Unite are now seeking only improved lump sum payments for workers losing up to £8,000 a year. BCC has pressed ahead with its ultimatum of redeployment in a similarly paid role, retraining or redundancy. As loaders have pointed out they are not even safe from a further downgrade if redeployed, as the plans for their driver colleagues already demonstrate. The attack is to spearhead a downgrading of council workers across BCC.
There are around 200 refuse truck drivers who have been on strike alongside loaders now facing a similar downgrade and loss of between £8,000 to £10,000 a year. On the picket line on Wednesday, drivers reported that they had received emails from BCC offering voluntary redundancy (VR). One told Birmingham Live, “Emails have been going out (within the last week) with figures.
“They (the council) are trying to break the strike that way by offering the VR. They are rushing it through. I just think they are trying to reduce the numbers on the picket lines.
“Some of these workers are long term. Some might take it (if they are near retirement), but it all depends on individual circumstances.”

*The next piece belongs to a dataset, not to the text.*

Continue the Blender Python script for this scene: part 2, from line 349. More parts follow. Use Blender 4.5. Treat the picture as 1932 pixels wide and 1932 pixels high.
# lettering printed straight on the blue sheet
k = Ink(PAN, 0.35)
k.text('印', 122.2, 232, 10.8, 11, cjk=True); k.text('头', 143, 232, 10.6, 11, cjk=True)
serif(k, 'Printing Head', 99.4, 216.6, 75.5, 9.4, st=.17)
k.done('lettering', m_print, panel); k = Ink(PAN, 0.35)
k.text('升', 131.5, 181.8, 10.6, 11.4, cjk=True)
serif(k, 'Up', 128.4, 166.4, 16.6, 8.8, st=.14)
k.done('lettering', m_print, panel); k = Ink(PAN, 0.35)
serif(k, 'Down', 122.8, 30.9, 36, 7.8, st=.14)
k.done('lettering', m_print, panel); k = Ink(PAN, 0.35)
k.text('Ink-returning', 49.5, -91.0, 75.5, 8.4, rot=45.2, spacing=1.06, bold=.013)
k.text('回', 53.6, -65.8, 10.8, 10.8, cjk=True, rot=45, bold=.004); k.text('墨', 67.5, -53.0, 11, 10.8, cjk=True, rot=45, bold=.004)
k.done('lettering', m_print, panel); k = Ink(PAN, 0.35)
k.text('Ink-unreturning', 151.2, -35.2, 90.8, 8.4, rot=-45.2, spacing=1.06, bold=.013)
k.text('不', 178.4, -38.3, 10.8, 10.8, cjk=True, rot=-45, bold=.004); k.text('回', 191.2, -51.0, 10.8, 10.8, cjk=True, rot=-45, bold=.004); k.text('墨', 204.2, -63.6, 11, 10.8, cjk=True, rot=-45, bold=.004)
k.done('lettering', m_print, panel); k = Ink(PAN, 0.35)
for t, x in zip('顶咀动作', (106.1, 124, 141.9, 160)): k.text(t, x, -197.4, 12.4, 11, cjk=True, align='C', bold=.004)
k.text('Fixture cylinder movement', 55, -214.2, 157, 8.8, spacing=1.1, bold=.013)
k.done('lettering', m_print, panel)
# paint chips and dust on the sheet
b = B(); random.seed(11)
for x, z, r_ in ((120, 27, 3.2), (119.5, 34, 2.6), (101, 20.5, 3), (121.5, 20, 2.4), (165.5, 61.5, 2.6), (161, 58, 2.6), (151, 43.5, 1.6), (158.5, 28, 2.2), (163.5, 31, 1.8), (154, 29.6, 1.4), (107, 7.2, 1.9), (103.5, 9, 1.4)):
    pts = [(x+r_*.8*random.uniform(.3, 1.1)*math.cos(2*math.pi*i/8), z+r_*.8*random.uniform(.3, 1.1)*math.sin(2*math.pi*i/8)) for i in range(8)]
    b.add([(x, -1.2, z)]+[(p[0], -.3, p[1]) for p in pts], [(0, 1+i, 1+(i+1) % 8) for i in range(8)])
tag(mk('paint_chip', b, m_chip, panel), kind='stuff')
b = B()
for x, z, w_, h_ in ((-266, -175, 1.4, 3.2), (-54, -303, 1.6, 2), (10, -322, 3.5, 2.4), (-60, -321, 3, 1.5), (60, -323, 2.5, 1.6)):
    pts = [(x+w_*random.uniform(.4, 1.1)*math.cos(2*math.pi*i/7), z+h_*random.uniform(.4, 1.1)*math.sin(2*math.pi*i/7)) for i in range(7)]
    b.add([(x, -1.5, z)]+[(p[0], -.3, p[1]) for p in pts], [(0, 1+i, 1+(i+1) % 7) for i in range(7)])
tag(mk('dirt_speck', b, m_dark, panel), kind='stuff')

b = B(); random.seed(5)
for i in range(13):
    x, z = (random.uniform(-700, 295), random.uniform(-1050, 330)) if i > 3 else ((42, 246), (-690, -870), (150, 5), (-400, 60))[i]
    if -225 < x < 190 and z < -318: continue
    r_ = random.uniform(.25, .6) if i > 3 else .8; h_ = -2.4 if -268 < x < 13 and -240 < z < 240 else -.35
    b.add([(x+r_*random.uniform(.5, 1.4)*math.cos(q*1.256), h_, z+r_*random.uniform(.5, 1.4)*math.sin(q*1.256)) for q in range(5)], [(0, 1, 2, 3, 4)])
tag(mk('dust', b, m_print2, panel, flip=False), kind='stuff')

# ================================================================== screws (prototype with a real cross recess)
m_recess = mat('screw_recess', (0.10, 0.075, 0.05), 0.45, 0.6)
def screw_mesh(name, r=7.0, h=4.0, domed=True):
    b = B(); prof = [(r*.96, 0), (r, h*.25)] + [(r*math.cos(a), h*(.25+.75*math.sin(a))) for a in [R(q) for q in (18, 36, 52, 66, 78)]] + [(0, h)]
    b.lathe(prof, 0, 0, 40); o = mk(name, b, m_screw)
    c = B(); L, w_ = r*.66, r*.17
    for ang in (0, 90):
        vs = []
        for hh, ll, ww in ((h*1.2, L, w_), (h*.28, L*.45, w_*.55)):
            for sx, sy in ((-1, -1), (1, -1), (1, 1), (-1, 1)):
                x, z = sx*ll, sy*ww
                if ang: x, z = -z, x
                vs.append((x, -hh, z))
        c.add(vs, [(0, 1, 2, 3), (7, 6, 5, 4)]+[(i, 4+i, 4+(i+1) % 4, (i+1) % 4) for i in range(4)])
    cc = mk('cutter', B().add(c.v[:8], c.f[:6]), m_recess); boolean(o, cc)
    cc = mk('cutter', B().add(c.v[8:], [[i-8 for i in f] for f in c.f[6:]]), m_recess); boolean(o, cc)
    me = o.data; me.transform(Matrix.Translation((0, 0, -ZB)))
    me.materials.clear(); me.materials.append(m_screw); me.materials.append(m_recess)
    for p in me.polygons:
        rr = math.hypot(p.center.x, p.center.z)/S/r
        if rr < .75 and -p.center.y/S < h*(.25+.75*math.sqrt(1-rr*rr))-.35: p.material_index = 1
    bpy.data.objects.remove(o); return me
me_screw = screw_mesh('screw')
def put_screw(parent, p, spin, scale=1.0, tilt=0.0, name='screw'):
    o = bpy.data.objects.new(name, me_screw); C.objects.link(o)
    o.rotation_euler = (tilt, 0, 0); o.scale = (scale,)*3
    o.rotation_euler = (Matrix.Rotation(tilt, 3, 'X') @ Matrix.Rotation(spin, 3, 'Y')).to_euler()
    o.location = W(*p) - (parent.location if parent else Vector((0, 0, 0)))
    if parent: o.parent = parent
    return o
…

Graham seeks partnership with, not opposition to Starmer
These intimidatory tactics by BCC would have no traction if it were not for the isolation of the strike and acceptance of the cost cutting by Unite’s leadership.

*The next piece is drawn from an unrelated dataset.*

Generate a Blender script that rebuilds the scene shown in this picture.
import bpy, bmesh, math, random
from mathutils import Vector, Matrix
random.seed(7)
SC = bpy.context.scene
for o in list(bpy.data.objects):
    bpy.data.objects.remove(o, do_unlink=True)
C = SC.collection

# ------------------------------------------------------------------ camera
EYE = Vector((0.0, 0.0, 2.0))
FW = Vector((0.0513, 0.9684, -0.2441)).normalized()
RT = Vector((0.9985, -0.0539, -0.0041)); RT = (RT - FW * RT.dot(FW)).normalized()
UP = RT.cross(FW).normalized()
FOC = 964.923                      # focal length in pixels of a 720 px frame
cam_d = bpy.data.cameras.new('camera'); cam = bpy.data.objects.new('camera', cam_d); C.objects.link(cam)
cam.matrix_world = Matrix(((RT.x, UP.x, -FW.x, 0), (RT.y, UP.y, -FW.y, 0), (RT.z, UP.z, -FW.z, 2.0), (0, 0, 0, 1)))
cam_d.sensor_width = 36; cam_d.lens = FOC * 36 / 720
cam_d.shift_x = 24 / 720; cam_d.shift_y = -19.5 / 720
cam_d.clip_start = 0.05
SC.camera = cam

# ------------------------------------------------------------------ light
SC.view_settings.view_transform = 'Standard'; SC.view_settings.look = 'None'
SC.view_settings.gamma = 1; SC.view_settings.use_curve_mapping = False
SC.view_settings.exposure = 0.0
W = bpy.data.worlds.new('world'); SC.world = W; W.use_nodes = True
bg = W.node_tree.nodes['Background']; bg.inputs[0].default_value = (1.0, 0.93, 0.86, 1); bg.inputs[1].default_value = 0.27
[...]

The defence of frontline jobs and opposition to drastic reductions in pay cannot be entrusted to union officials prepared to sit down with strike breakers and negotiate “debt restructuring” with a Starmer government which champions Thatcherite austerity and uses the most repressive measures against workers to enforce it.
The Unite press release was used as another PR stunt by Graham to supposedly shame the Labour government. But her faux outrage is only to place the fate of Birmingham bin workers in the hands of their bitterest enemy.
The Labour leader of BCC John Cotton and Deputy Prime Minister Angela Raynor are criticised for blocking “a deal”, when it was the Starmer’s number two who brought in army planners to coordinate the strikebreaking.
Graham’s political dissembling is to dampen down a far broader current of opposition to the Starmer government by workers. She asks, “If Labour is truly the party for workers, how can this government be aiding and abetting these cuts and once again allowing workers and communities to pay the price?”
The verdict is in on whether Labour is a workers’ party or not. Starmer heads a government of Thatcherite warmongers, determined to slash jobs, wages and working conditions as they gut and privatise essential social services. A local dispute has been catapulted onto the national stage because the government’s flagship local authority is imposing the policy of “fire and rehire.” And they are working with the trade union bureaucracy to do so, relying on Unite to uphold the anti-strike laws maintaining the isolation of Birmingham bin workers.
The Labour council in Britain’s second largest city is imposing £300 million cuts to dismantle vital services, after declaring bankruptcy in 2023. Half the councils In England are also on the brink of bankruptcy, after more than a decade of austerity which has seen central government funding reduced by up to 60 percent.
A fight against the downgrading of frontline workers by the Starmer government and the escalation of savage austerity would therefore win widespread support, not just among refuse and other council workers but the entire working class.
No confidence in Unite, establish a rank-and-file strike committee
Graham’s admission that the ACAS talks have been a total failure should be met with a vote of no confidence in the Unite leadership which led workers down this blind path. Birmingham bin workers must take control of their own dispute by forming a rank-and-file strike committee made up of trusted fighters at all three depots
The conspiracy at ACAS, which Graham calls “playing games”, must be ended with direct oversight of all further negotiations with BCC. This should start with bin workers drawing up their own demands, starting with the defence of the WRCO safety critical role and no compromise over the downgrading facing refuse truck drivers.
Delegations from the strike committee should reach out to other refuse workers, including at Veolia in Sheffield where refuse workers are fighting for Unite the union’s recognition as they seek to oppose the sweetheart deal with the GMB, and to appeal at other depots to boycott any assistance with the scabbing operation. This can become the spearhead of a broader fightback against the local council and the Starmer government, waged through the formation of a network of similar rank-and-file committees that can bring an end to the sabotage and collusion of union leaders such as Graham.